A recent ECJ case, Wolfgang Seeling, involved a German businessman who had constructed a house both as his home and for use in his business. Although the substantive issue was whether the private use was exempt, the decision of the court makes it clear that all the construction costs could be dealt with through the Lennartz mechanism. The court has therefore accepted that VAT on construction services that result in the construction of a building can be dealt with under the mechanism.

In Budget 2003, amendments to Schedule 4, paragraph 5 of the VAT Act provided that, with effect from 9 April 2003, land, buildings and civil engineering works were removed from the Lennartz mechanism. This was done because Customs had become aware that schemes were being put in place to exploit Lennartz for tax avoidance purposes. As a result, no output tax charge arises on the private or non- business use of such land, and there is no entitlement to recover VAT incurred
on either goods or services insofar as the inputs are used for such private or non-business use (i.e. the VAT incurred must be apportioned).

A number of tax advisers have suggested that there is no basis in European law for these changes and say that their conclusion is supported by the Seeling judgment. Customs do not agree. The judgment is that when the Lennartz mechanism (Article 6(2)(a) of the Sixth Directive) is applied to a building, it gives rise to taxable deemed
supplies, not exempt ones. However, there is a derogation in Article 6(2) that allows Member States to withdraw the Lennartz mechanism altogether for certain assets, so there is no output tax on deemed supplies relating to private use, and no right to full deduction of VAT incurred on those assets. Customs consider that the Budget 2003 changes fall squarely within this derogation.

Following the judgment in Seeling, Customs have made the following changes in their policy on the Lennartz mechanism:

  • While there is a potential argument that the Lennartz mechanismhould be seen as a narrow 'private use' mechanism rather than one that is available for wider non-business use, Customs are continuing their policy of not drawing such a distinction.
  • The Lennartz mechanism can apply in respect of purchases of services where those services are incorporated into goods used in the business and significantly increase the value of the goods to the business.
  • The Lennartz mechanism is not available for land, buildings or civil engineering works (or services related to them such as construction services) where no entitlement for any qualifying input tax arose prior to 9 April 2003.
  • The Lennartz mechanism is available for other types of goods; for example computers, motor caravans, yachts and aircraft. Services which improve these goods, e.g. a substantial refurbishment, would also qualify. Customs will normally require the output tax charge under the Lennartz mechanism to be calculated over a maximum five year period based on straight-line depreciation.
  • VAT on services that are consumed in relation to day-to-day activity, such as repair and maintenance, must continue to be apportioned. However, if businesses consider that they should be entitled to use the mechanism for a particular service (such as, say, the major restoration of a business vehicle), they should contact
    Customs National Advice Service on 0845 010 9000 with details.
  • In all cases where the Lennartz mechanism is available for use by a business, the business does not have to use that mechanism and can instead apportion the VAT paid, treating as input tax the proportion attributable to business use.

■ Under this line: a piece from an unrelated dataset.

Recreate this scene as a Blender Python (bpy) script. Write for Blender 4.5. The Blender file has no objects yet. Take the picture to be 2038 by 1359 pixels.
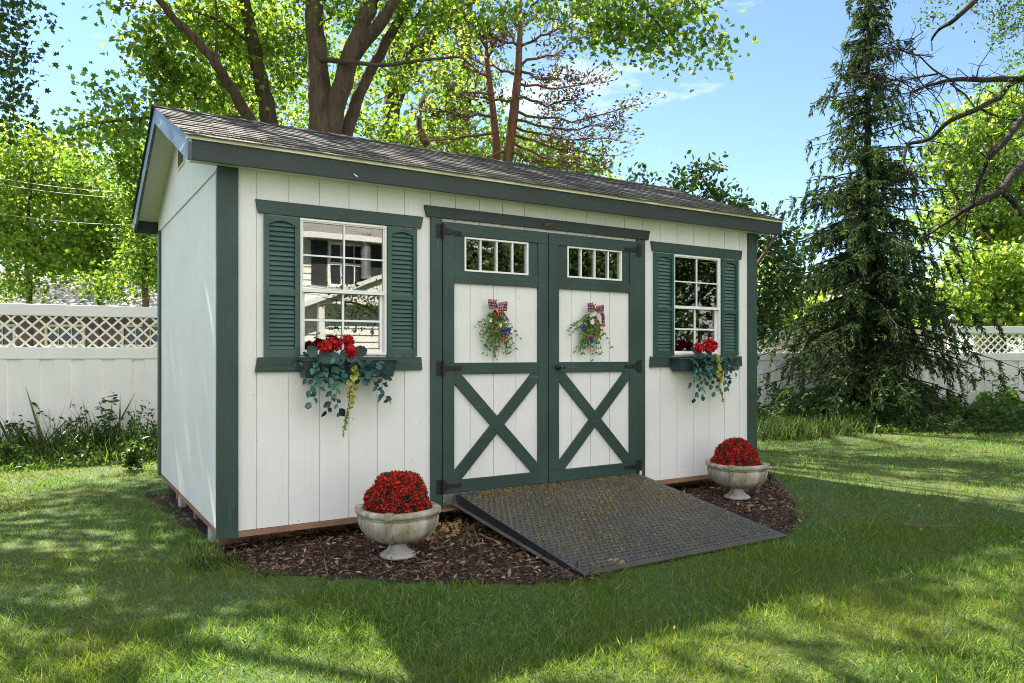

Customs now accept that the Lennartz mechanism can be applied to certain construction services on buildings or civil engineering works with mixed use. The services concerned are those which resulted in, or will result in, the construction of a new building or civil engineering work, or a major refurbishment or extension of an existing building. At least part of the input tax on those services must have been incurred before 9 April 2003.

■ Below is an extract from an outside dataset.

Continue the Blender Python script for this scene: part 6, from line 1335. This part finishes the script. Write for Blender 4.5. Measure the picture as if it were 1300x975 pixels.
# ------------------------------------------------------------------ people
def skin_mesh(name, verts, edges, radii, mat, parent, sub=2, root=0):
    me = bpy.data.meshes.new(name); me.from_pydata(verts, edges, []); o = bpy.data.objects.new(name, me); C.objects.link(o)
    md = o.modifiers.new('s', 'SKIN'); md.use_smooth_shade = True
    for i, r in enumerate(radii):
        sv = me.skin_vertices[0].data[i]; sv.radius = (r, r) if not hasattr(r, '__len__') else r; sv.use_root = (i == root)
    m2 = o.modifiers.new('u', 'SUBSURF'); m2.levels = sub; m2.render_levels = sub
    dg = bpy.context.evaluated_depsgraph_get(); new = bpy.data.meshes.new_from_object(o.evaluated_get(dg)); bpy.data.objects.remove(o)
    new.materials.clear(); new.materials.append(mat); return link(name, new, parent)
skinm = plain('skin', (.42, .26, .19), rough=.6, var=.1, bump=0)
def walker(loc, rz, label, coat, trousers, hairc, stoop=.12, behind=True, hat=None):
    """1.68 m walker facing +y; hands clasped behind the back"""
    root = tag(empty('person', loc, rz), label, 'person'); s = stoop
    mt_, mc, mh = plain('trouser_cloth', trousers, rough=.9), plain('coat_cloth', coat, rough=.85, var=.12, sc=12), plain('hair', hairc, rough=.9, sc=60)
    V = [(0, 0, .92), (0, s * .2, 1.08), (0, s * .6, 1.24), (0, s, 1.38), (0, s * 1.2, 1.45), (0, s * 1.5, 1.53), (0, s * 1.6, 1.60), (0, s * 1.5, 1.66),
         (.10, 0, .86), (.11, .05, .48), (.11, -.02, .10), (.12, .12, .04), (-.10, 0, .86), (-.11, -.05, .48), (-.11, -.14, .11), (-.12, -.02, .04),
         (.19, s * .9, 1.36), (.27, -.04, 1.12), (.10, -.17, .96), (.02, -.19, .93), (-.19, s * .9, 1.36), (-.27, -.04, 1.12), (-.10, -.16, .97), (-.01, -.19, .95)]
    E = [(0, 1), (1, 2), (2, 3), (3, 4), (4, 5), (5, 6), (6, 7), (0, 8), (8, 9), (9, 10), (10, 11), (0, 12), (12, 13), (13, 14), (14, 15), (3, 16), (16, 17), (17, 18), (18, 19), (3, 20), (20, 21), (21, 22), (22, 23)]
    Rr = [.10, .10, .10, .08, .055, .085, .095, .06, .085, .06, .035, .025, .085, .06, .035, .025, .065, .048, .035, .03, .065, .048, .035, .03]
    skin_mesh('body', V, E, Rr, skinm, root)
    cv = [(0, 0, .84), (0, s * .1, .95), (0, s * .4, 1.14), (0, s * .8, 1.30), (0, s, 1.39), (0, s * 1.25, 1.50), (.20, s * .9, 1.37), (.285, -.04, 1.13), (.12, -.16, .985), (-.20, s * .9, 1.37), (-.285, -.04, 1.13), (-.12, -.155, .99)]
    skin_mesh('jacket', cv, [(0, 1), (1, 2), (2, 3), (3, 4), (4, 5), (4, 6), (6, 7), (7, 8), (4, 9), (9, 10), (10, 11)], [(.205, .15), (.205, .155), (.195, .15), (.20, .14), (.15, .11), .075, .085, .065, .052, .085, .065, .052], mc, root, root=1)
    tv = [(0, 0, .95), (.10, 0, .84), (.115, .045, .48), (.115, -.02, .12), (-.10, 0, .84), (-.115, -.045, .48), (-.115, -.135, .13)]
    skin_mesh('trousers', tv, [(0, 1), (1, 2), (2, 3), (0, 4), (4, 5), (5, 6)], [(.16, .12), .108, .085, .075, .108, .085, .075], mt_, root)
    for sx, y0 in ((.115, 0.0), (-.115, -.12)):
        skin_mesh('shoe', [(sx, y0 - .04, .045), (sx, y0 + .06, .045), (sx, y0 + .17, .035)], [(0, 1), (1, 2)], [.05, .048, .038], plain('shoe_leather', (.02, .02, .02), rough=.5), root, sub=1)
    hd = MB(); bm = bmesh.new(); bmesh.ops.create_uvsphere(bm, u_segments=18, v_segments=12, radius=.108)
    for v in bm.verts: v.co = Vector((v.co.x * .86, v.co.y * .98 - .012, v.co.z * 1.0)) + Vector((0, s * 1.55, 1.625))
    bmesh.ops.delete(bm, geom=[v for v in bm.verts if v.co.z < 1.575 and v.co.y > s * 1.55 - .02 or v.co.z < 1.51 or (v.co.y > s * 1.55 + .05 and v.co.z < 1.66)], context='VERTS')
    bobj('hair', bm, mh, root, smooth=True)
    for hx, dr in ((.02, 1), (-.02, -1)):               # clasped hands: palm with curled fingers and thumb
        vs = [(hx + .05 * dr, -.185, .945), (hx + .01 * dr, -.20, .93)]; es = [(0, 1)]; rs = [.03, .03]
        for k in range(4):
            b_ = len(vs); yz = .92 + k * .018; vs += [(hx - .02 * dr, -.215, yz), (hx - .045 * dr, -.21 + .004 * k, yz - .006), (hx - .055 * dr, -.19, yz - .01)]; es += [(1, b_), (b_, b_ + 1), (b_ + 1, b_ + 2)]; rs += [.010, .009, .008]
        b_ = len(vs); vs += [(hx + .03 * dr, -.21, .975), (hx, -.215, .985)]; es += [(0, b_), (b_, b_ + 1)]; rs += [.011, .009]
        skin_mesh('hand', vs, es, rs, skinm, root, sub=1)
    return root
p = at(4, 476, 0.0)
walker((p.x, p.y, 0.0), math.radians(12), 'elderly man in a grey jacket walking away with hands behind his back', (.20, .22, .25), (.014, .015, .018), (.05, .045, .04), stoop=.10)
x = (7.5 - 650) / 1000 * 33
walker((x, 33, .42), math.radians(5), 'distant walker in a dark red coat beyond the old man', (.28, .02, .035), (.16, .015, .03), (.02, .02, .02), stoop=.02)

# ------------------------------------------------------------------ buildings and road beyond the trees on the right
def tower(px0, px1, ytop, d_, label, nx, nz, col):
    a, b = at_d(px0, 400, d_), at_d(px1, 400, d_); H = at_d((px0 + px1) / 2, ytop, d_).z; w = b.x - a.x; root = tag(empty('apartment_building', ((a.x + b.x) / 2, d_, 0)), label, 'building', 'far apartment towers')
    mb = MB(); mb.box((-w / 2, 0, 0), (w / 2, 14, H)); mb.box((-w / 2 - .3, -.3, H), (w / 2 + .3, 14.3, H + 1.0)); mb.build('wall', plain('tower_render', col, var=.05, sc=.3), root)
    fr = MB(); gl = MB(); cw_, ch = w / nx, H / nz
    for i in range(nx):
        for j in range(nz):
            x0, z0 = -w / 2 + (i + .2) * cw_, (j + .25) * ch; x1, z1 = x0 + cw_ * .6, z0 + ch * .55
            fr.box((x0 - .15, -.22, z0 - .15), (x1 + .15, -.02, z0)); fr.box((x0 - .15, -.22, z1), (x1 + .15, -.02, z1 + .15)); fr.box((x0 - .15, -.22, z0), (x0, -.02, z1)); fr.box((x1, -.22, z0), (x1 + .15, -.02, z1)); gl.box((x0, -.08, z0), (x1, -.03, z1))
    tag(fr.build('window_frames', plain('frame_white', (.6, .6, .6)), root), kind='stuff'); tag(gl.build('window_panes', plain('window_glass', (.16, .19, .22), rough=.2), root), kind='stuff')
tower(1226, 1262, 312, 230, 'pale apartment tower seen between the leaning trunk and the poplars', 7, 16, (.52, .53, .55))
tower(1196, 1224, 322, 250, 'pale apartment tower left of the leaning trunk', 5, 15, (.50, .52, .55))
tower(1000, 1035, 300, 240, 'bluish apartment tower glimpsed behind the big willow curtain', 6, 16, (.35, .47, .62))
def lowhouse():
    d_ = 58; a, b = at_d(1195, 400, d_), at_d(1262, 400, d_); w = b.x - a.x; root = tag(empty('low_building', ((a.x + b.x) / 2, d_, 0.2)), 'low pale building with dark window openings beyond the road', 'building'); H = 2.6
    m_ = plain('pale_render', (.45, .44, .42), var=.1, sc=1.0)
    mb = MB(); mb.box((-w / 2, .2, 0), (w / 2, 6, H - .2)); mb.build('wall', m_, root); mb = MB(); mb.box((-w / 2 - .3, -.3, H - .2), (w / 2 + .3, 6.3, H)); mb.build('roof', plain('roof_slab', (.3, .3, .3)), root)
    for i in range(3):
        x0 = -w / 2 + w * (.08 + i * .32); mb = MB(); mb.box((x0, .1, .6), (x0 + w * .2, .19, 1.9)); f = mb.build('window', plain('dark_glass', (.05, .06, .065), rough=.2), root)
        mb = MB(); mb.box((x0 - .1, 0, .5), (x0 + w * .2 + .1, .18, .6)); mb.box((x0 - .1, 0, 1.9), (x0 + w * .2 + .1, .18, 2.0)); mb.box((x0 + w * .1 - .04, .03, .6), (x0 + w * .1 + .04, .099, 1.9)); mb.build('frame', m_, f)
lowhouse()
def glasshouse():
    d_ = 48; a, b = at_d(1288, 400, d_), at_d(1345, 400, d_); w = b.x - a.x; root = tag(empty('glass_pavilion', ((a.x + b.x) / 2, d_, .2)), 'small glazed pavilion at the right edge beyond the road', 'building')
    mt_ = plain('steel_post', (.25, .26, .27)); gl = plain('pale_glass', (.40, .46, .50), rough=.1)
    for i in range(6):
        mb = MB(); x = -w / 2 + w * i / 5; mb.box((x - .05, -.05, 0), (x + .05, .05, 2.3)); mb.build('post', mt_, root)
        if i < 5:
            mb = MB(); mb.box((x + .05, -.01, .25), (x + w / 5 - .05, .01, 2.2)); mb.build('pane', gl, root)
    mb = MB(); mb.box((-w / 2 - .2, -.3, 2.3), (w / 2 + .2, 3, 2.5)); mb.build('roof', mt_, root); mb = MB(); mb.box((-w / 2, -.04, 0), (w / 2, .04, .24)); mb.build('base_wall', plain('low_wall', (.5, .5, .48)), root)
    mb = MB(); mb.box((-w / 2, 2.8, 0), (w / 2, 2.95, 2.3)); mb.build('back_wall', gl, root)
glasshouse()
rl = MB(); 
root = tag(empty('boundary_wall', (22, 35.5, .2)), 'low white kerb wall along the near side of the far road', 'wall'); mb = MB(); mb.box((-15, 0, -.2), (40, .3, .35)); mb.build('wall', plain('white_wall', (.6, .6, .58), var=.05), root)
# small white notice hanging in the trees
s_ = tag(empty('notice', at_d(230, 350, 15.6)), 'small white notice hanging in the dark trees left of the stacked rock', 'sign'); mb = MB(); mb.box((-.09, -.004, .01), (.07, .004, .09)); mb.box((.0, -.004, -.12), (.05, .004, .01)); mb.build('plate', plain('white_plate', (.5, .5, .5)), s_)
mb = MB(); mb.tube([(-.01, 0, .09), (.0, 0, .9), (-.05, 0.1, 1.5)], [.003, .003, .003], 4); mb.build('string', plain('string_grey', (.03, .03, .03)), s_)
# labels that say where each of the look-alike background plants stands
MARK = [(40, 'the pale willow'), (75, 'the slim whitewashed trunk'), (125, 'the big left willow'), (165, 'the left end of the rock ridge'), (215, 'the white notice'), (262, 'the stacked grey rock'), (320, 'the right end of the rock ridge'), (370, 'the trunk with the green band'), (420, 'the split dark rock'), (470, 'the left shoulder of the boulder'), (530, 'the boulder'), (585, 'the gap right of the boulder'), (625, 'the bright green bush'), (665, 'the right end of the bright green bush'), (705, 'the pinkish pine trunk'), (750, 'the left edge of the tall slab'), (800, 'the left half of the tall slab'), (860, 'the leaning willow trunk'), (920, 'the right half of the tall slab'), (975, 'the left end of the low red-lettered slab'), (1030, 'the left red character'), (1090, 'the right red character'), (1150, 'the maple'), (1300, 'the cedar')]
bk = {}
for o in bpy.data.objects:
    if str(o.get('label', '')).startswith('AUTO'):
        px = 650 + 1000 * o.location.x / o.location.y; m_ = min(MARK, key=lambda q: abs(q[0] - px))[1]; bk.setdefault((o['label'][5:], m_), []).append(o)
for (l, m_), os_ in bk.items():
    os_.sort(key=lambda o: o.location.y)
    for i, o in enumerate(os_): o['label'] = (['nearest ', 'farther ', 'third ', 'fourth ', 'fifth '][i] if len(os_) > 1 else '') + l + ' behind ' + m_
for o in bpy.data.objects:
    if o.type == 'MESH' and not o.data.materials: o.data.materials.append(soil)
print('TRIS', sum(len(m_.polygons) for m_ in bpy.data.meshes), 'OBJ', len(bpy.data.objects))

The calculation of the Lennartz charge for private use of a building poses particular problems in arriving at a reasonable value for the annual cost of the private or non-business use. In the Seeling case, reference was made to "the duration of the economic life" of immoveable property such as land and buildings. Customs consider that
the 20 year period referred to in this context is also a fair time frame over which the private/non-business use of immoveable property should be measured. Therefore, Customs have decided that, when applying the Lennartz mechanism to immoveable property, the output tax charge should be calculated over a maximum 20-year period based on straight line depreciation, unless a shorter period is indicated (e.g., where a taxpayer's leasehold interest in the building has under 20 years to run).